勝手神社(吉野_大和)

静御前ゆかりの神社。
神仏習合のメッカ、吉野山の由の八社明神のひとつ。金峯山入り口にあることから別名を山口神社とも。
静御前は源 義経主従と別れて後、鎌倉軍の追っ手に捕まり、この神社の社殿の前で法楽の舞を舞ったとの伝説が伝わる。
この神社は背後に天女の伝説を残す袖振山がある。天智帝の治世の672年に大友皇子に対して叛旗を翻した大海人皇子(後の天武帝)が大海人皇子の琴の音色に応じて天女が舞いを舞って現れ大海人皇子の勝利を示したという。
静御前の舞に、天女の舞。この神社は舞に縁のあるということになる。
社殿は豊臣秀頼が慶長9(1604)年に改修、正保元(1644)年の焼失、翌年再建されるも明和4(1767)年に焼失。

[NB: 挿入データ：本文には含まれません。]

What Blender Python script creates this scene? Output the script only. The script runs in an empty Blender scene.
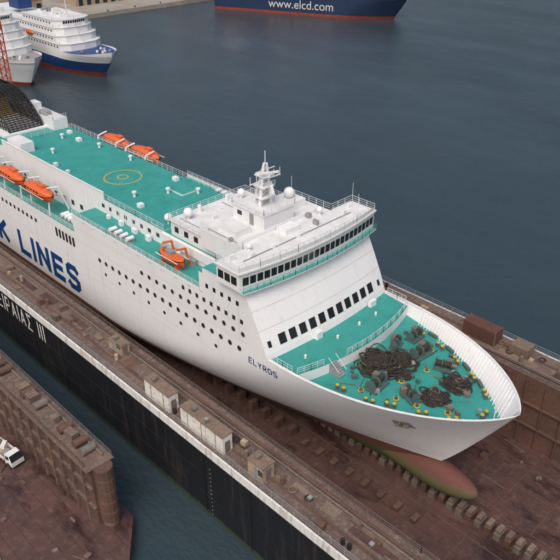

その後の再建。
吉野町の案内板に豊臣秀頼の名が豊富秀頼と豊富の所にルビを付して記してあるのが印象的。
大山祇神、木花咲耶姫命ほか三神を祀る。







吉水神社(吉野_大和)

白鳳年間に役行者によって創建された吉水院が前身。
神仏混交の色濃い僧坊だったものの神仏分離の嵐の中で明治8年に吉水神社として寺号を廃した。
文治元(1185)年には源 義経が静御前と主従を連れて鎌倉の追っ手から逃れて身を隠したとして知られる。更に、延元元(1336)年には後醍醐帝が京・花山院から逃れて行宮とした。それだけではない。文禄3(1594)年には豊臣秀吉が吉野の花見に際して本陣としたことでも知られている。
豊臣秀吉が花見の本陣としたことでも分かるように、ここは上千本、中千本の桜を眼下に納めることが出来るという。もちろん、私が行ったときは霧しか見ることは出来なかった。
境内奥の書院は重要文化財。
祭神として、後醍醐帝、楠 正成、吉水院宗信法印を祀る。









金峯山寺(吉野_大和)

修験道の開祖、役小角(634-)が7世紀末の白鳳年間に、蔵王権現を感得して開山。
蔵王権現は、釈迦如来、千手観音菩薩、弥勒菩薩の過去、現在、未来を掌る三尊が仮の姿として現れたもの。
今回、世界遺産に指定されたことを受けて特別開帳されている本尊の三像は三尊だが全て蔵王権現という珍しいもの。また、秘仏としては日本最大。


[国宝]金峯山寺仁王門
正平3(1348)年に高師直によって焼失するも康正元(1455)年に再建された重層入母屋造三間一戸瓦葺の門。
本堂である蔵王堂が南面しているが、仁王門は北西の方角に横を向く形で配置されている。つまり、仁王門を潜って鍵状に曲がって本堂に至ることになる。これは熊野から吉野へと入る順峯という参詣路に沿っているとのこと。


[県指定文化財]仁王像
昭和25(1950)年の解体修理の際に発見された胎内墨書銘から延元元(1338)年に大仏師康成らによって造られ、康正2(1456)年に彩色されたことが判明。
延元元(1338)年ということは、仁王像は高師直による兵火を免れたことになる。



[国宝]蔵王堂
ここに今回、特別開帳された本尊が安置されている。
その圧倒的な大きさ、威容を誇る青き肌は一生忘れることは出来ない。
さて、この蔵王堂の正式な名称は金峯山修験道総本山金峯山寺(きんぷせん)本堂蔵王堂という。
開祖、役小角の手によって創建されたと伝わるものの、天禄2(972)年、寛治7(1093)年、嘉禄元(1225)年、文永元(1264)年、そして、正平3(1348)年に焼失。特に正平3(1348)年の高師直による焼失は大打撃を与え康正元(1455)年まで再建されなかった。
その後も天正14(1586)年に焼失。現在の本堂は天正19(1591)年の再建。
とはいっても、34メートルもの高さを誇る本堂は東大寺大仏殿に匹敵する古建築。